HASENBALG, Carlos. Entre o mito e os fatos: racismo e relações raciais no Brasil. SANSONE, Lívio. In. CHOR, Marcos. VENTURA, Ricardo (Orgs). Raça, Ciência e Sociedade. 1ª reimpressão. Rio de Janeiro: FIOCRUZ/CCBB, 1998. P. 235-246 & 207-21.
NOVAES, Silvia Caiuby. Jogo de espelhos. São Paulo: EDUSP, 1993.
[1] Cultura aqui entendida como toda a universalidade dos aspectos trazidos pelo negro africano ao Brasil e transformados por este, pelo seu contato com outras culturas e pelo tempo, mas preservados no imaginário geral da sociedade como partes originárias da bagagem desta “raça”.
Salve, salve.
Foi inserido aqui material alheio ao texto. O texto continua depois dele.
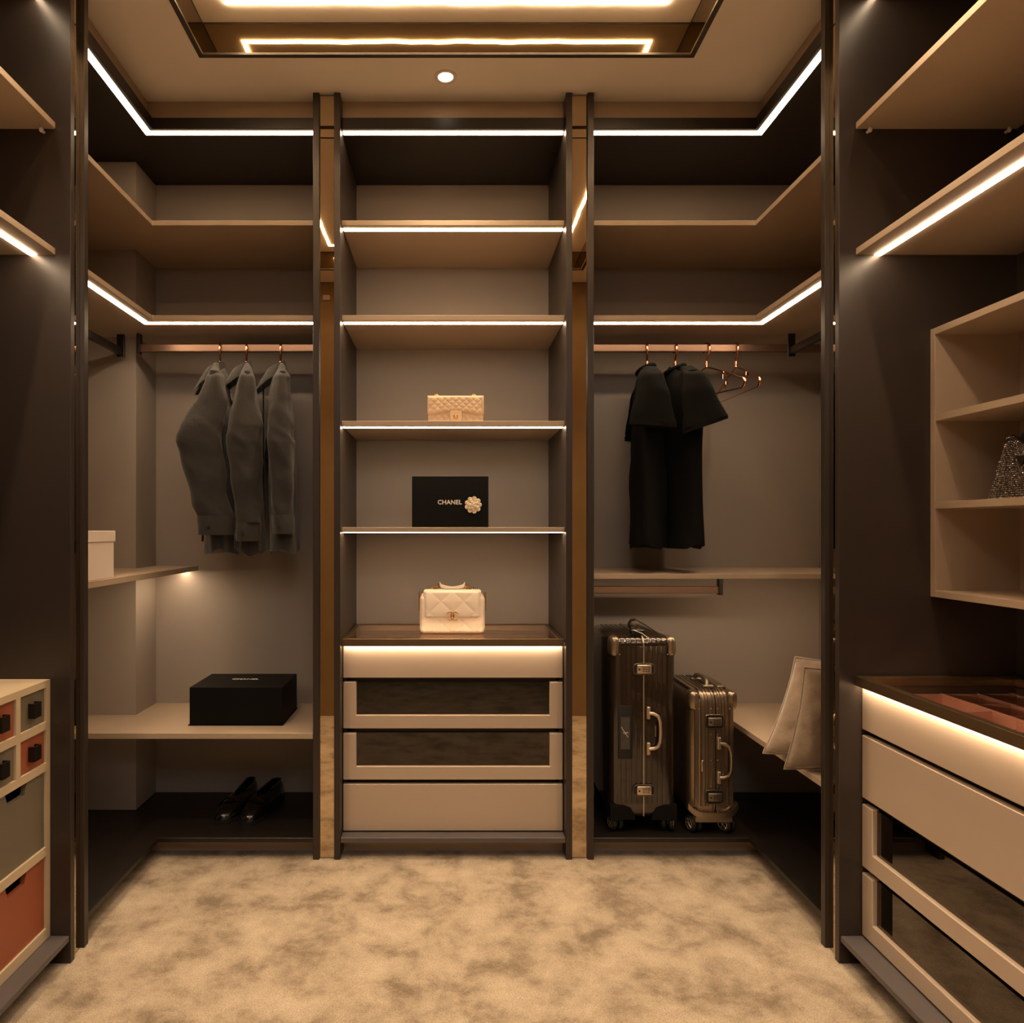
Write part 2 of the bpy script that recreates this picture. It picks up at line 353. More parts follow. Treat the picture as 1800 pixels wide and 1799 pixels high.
# ------------------------------------------------------------------ corner wardrobes
def corner(side):
    s = -1 if side == 'left' else 1
    xe = SL if s < 0 else SR; xw = WL if s < 0 else WR; xp = XL if s < 0 else XR
    xi = -.456 if s < 0 else .488           # inner face of the post next to the middle unit
    x_in0, x_in1 = (-.478, -.456) if s < 0 else (.488, .510)
    xi = x_in0 if s < 0 else x_in1
    y0 = 1.9965
    u = thing('corner_wardrobe', '%s dark L-shaped corner wardrobe with %s' % (side, 'shirts, a white box and shoes' if s < 0 else 'black tops, suitcases and cushions'), 'wardrobe', (xw, YB, 0), world=True)
    bx('side_panel', M['dark'], u, x_in0, x_in1, YF, YB, 0, CZ-.002, .001)
    bx('side_panel', M['dark'], u, xp, xw, 1.974, 1.996, 0, CZ-.002, .001)
    bx('back_panel', M['back'], u, xw, xi, YB-.01, YB, PF, TOP0, 0)
    bx('back_panel', M['back'], u, xw, xw+s*.01, y0, YB-.01, PF, TOP0, 0)
    def L(name, m, z0, z1, fx=xe, fy=YS, par=u, bev=.001, xw_=xw):
        return B().poly([(xi, fy), (fx, fy), (fx, y0), (xw_, y0), (xw_, YB-.01), (xi, YB-.01)], z0, z1, bev=bev).build(name, m, par)
    def led(par, z, off0, off1, m):
        a, c = YS+off0, YS+off1; ax, cx = xe+s*off0, xe+s*off1
        B().poly([(xi, a), (ax, a), (ax, y0), (cx, y0), (cx, c), (xi, c)], z-.0015, z+.001).build('led_strip', m, par)
    led(L('top_panel', M['darker'], TOP0, TOP1), TOP0, .014, .038, M['led_top'])
    L('shelf', M['greige'], S1, S1+TH)
    led(L('shelf', M['greige'], S2, S2+TH), S2, .025, .047, M['led'])
    L('platform', M['darker'], PF-.016, PF, xe+(-s)*.03, YF+.004)
    kx = xe+s*.03
    B().poly([(xi, 2.572), (kx, 2.572), (kx, y0), (kx+s*.018, y0), (kx+s*.018, 2.59), (xi, 2.59)], 0, PF-.016).build('plinth', M['greige'], u)
    def rail(x0, x1, y0_, y1_, z0, z1, ends, m=M['rail']):
        r = bx('hanging_rail', m, u, x0, x1, y0_, y1_, z0, z1, .002)
        for (a, c, d, e, zt) in ends: bx('rail_bracket', M['black'], r, a, c, d, e, z0-.006, zt, .001)
    if s < 0:
        rail(-1.172, xi, 2.698, 2.714, 1.837, 1.865, [(-1.183, -1.172, 2.692, 2.72, S2)])
        rail(-1.258, -1.242, y0, 2.705, 1.825, 1.853, [(-1.264, -1.236, 2.705, 2.716, S2)], M['black'])
        bx('low_shelf', M['greige'], u, xw+.01, xi, 2.503, YB-.01, .424, .444, .001)
        B().poly([(xw+.01, y0), (-1.035, y0), (-1.035, YB-.01), (-1.2095, YB-.01), (-1.2095, 2.7495), (xw+.01, 2.7495)], .992, 1.012, bev=.001).build('middle_shelf', M['greige'], u)
        m_ = u.children[-1]
        bx('led_strip', M['led'], m_, -1.098, -1.076, y0+.002, YB-.012, .9905, .993, 0)
        bx('rail_bracket', M['black'], m_, -1.30, -1.25, 2.42, 2.432, .955, .992, .001)
        # tall greige side lining beside the column
    else:
        rail(xi, xw-.01, 2.698, 2.714, 1.837, 1.865, [])
        rail(1.292, 1.308, y0, 2.697, 1.825, 1.853, [(1.286, 1.314, 2.70, 2.696, S2)], M['black'])
        B().poly([(xi, YS), (xw-.01, YS), (xw-.01, YB-.01), (xi, YB-.01)], .986, 1.004, bev=.001).build('middle_shelf', M['greige'], u)
        bx('led_strip', M['led'], u.children[-1], xi, xw-.012, YS+.025, YS+.045, .9845, .987, 0)
        rail(xi, 1.022, 2.692, 2.708, .919, .946, [(1.022, 1.036, 2.686, 2.714, .986)])
        bx('bench_shelf', M['greige'], u, 1.066, xw-.01, y0, YB-.01, .424, .444, .001)
    return u
corner('left'); corner('right')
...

Parabéns pelos textos, creio que foi uma forma interessante de introduzir ao tema e possibilitará um debate interessante aqui e na reunião do grupo. Gostaria de começar indagando aos dois, Yérsia e Alan, sobre como estão estruturando a pesquisa, já que ambas estão em fase de execução. Ou seja, com maior clareza, qual o problema de pesquisa, o objetivo geral e a metodologia que está sendo proposta? No caso do texto do Alan, o objetivo está lá, mas a problemática e a metodologia precisariam ser mais claras. Vamos lá. O que dizem? Esperamos suas observações para que depois possamos ter mais sugestões dos outros colegas. Abraços.